DATA EXTRACT:
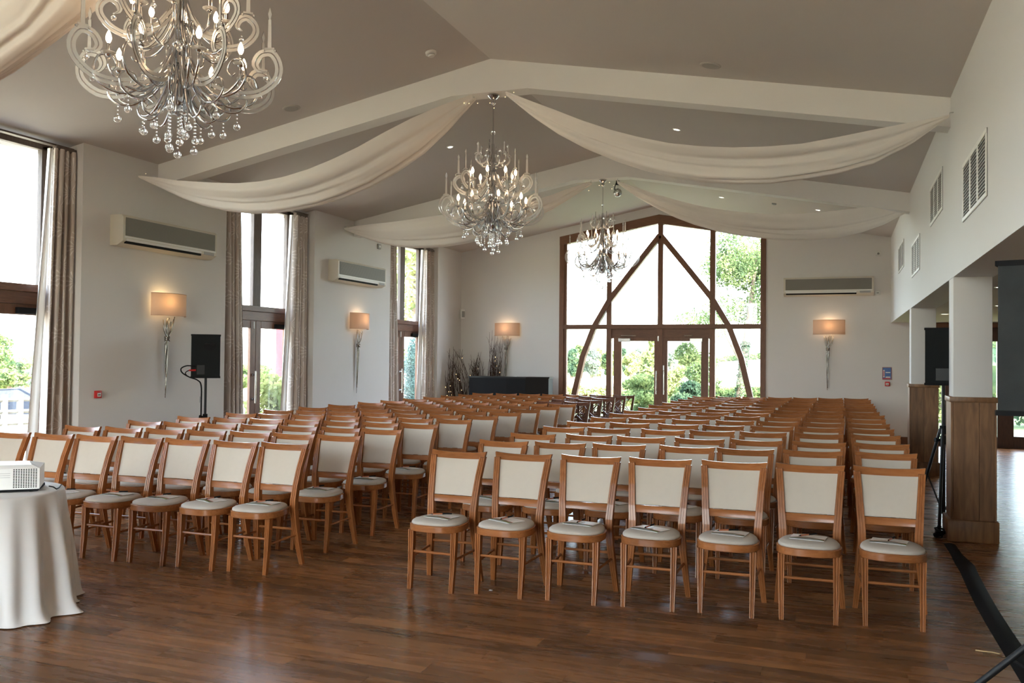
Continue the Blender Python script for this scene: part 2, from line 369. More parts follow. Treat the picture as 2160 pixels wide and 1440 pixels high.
# ------------------------------------------------------------------ floor
fl = MB().box(XL - .5, YF, -.05, 6.3, YB + .25, -.006).build('floor', plain('floor_joint', (.05, .02, .008), .7)); fl['kind'] = 'structure'
PW, PL = .15, 1.2
pm = MB().box(0, 0, -.006, PL - .0008, PW - .0008, 0).mesh('plank', floorm)
rest = MB()
for row in range(int((YF + 60) / PW), int((YB + .2 + 60) / PW)):
    y = row * PW - 60; off = (row * .4137) % 1
    c0 = math.floor((XL - .4 + 60) / PL + off); c1 = math.floor((6.2 + 60) / PL + off)
    for c in range(c0, c1 + 1):
        x = (c - off) * PL - 60; xa, xb = max(x, XL - .45), min(x + PL, 6.25)
        if xb - xa < .02: continue
        inview = 3.0 <= y <= 7.3 and x + PL > -1.24 * y and x < .19 * y + .1 and y > 3.15 + (x + 4.3) * .28
        if inview and xa == x and xb == x + PL:
            inst('plank', pm, fl, (x, y, 0))
        else:
            rest.add([(xa, y, 0), (xb - .0008, y, 0), (xb - .0008, y + PW - .0008, 0), (xa, y + PW - .0008, 0)], [(0, 1, 2, 3)])
rest.build('plank_field', floorm, fl, kind='stuff')

# ------------------------------------------------------------------ walls, ceiling, beams
w = MB()
prev = YF
for a, b in BAYS + [(YB, None)]:
    w.box(XL - .45, prev, 0, XL, a, HE + .02); prev = b
w.build('wall_left', wallm)['kind'] = 'structure'
MB().box(XL - .45, YF, HE + .0, XL - .3, YB, HE + .3).build('wall_left_plate', wallm)['kind'] = 'structure'
GX0, GX1 = -5.85, -1.394
w = MB()
w.prism([(XL, 0), (GX0, 0), (GX0, 4.32), (GX0, zc(GX0) + .02), (XL, HE + .02)], YB, YB + .3, 'Y')
w.prism([(GX1, 0), (XR + .02, 0), (XR + .02, zc(XR) + .02), (GX1, zc(GX1) + .02), (GX1, 4.3)], YB, YB + .3, 'Y')
w.prism([(GX0, 4.335), (-3.622, 4.735), (GX1, 4.335), (GX1, zc(GX1) + .02), (XM, HR + .02), (GX0, zc(GX0) + .02)], YB, YB + .3, 'Y')
w.prism([(XR + .02, 0), (1.32, 0), (1.32, SOF), (XR + .02, SOF)], YB, YB + .3, 'Y')
w.prism([(5.3, 0), (6.3, 0), (6.3, SOF), (5.3, SOF)], YB, YB + .3, 'Y')
w.prism([(1.32, 2.27), (5.3, 2.27), (5.3, SOF), (1.32, SOF)], YB, YB + .3, 'Y')
w.build('wall_back', wallm)['kind'] = 'structure'
w = MB().box(XR, YF, SOF, XR + .33, YB, HE + .3)
w.build('wall_right', plain('right_wall_paint', (.73, .735, .74), .85, spec=.2))['kind'] = 'structure'
w = MB().box(XL - .45, YF - .3, 0, -5.85, YF, 5.2); w.box(-1.394, YF - .3, 0, 6.3, YF, 5.2); w.box(-5.85, YF - .3, 4.4, -1.394, YF, 5.2)
w.build('wall_front', wallm)['kind'] = 'structure'
fwn = setting('window_8')
for x0, x1 in ((-5.85, -5.70), (-4.76, -4.65), (-3.64, -3.53), (-2.53, -2.42), (-1.54, -1.394)): MB().box(x0, YF - .2, 0, x1, YF - .06, 4.4).build('post', oak, fwn)
MB().box(-5.70, YF - .19, 2.26, -1.54, YF - .07, 2.36).build('transom', oakx, fwn)
for x0, x1 in ((-5.70, -4.76), (-4.65, -3.64), (-3.53, -2.53), (-2.42, -1.54)): MB().box(x0, YF - .13, 0, x1, YF - .124, 4.4).build('pane', glass, fwn)
MB().box(6.25, YF, 0, 6.5, YB + .3, SOF + .3).build('wall_annex', wallm)['kind'] = 'structure'
c = MB()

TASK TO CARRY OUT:
Without the pictures, write out all of the material exactly.

PROBLEM SOLUTION:
Continue the Blender Python script for this scene: part 2, from line 369. More parts follow. Treat the picture as 2160 pixels wide and 1440 pixels high.
# ------------------------------------------------------------------ floor
fl = MB().box(XL - .5, YF, -.05, 6.3, YB + .25, -.006).build('floor', plain('floor_joint', (.05, .02, .008), .7)); fl['kind'] = 'structure'
PW, PL = .15, 1.2
pm = MB().box(0, 0, -.006, PL - .0008, PW - .0008, 0).mesh('plank', floorm)
rest = MB()
for row in range(int((YF + 60) / PW), int((YB + .2 + 60) / PW)):
    y = row * PW - 60; off = (row * .4137) % 1
    c0 = math.floor((XL - .4 + 60) / PL + off); c1 = math.floor((6.2 + 60) / PL + off)
    for c in range(c0, c1 + 1):
        x = (c - off) * PL - 60; xa, xb = max(x, XL - .45), min(x + PL, 6.25)
        if xb - xa < .02: continue
        inview = 3.0 <= y <= 7.3 and x + PL > -1.24 * y and x < .19 * y + .1 and y > 3.15 + (x + 4.3) * .28
        if inview and xa == x and xb == x + PL:
            inst('plank', pm, fl, (x, y, 0))
        else:
            rest.add([(xa, y, 0), (xb - .0008, y, 0), (xb - .0008, y + PW - .0008, 0), (xa, y + PW - .0008, 0)], [(0, 1, 2, 3)])
rest.build('plank_field', floorm, fl, kind='stuff')

# ------------------------------------------------------------------ walls, ceiling, beams
w = MB()
prev = YF
for a, b in BAYS + [(YB, None)]:
    w.box(XL - .45, prev, 0, XL, a, HE + .02); prev = b
w.build('wall_left', wallm)['kind'] = 'structure'
MB().box(XL - .45, YF, HE + .0, XL - .3, YB, HE + .3).build('wall_left_plate', wallm)['kind'] = 'structure'
GX0, GX1 = -5.85, -1.394
w = MB()
w.prism([(XL, 0), (GX0, 0), (GX0, 4.32), (GX0, zc(GX0) + .02), (XL, HE + .02)], YB, YB + .3, 'Y')
w.prism([(GX1, 0), (XR + .02, 0), (XR + .02, zc(XR) + .02), (GX1, zc(GX1) + .02), (GX1, 4.3)], YB, YB + .3, 'Y')
w.prism([(GX0, 4.335), (-3.622, 4.735), (GX1, 4.335), (GX1, zc(GX1) + .02), (XM, HR + .02), (GX0, zc(GX0) + .02)], YB, YB + .3, 'Y')
w.prism([(XR + .02, 0), (1.32, 0), (1.32, SOF), (XR + .02, SOF)], YB, YB + .3, 'Y')
w.prism([(5.3, 0), (6.3, 0), (6.3, SOF), (5.3, SOF)], YB, YB + .3, 'Y')
w.prism([(1.32, 2.27), (5.3, 2.27), (5.3, SOF), (1.32, SOF)], YB, YB + .3, 'Y')
w.build('wall_back', wallm)['kind'] = 'structure'
w = MB().box(XR, YF, SOF, XR + .33, YB, HE + .3)
w.build('wall_right', plain('right_wall_paint', (.73, .735, .74), .85, spec=.2))['kind'] = 'structure'
w = MB().box(XL - .45, YF - .3, 0, -5.85, YF, 5.2); w.box(-1.394, YF - .3, 0, 6.3, YF, 5.2); w.box(-5.85, YF - .3, 4.4, -1.394, YF, 5.2)
w.build('wall_front', wallm)['kind'] = 'structure'
fwn = setting('window_8')
for x0, x1 in ((-5.85, -5.70), (-4.76, -4.65), (-3.64, -3.53), (-2.53, -2.42), (-1.54, -1.394)): MB().box(x0, YF - .2, 0, x1, YF - .06, 4.4).build('post', oak, fwn)
MB().box(-5.70, YF - .19, 2.26, -1.54, YF - .07, 2.36).build('transom', oakx, fwn)
for x0, x1 in ((-5.70, -4.76), (-4.65, -3.64), (-3.53, -2.53), (-2.42, -1.54)): MB().box(x0, YF - .13, 0, x1, YF - .124, 4.4).build('pane', glass, fwn)
MB().box(6.25, YF, 0, 6.5, YB + .3, SOF + .3).build('wall_annex', wallm)['kind'] = 'structure'
c = MB()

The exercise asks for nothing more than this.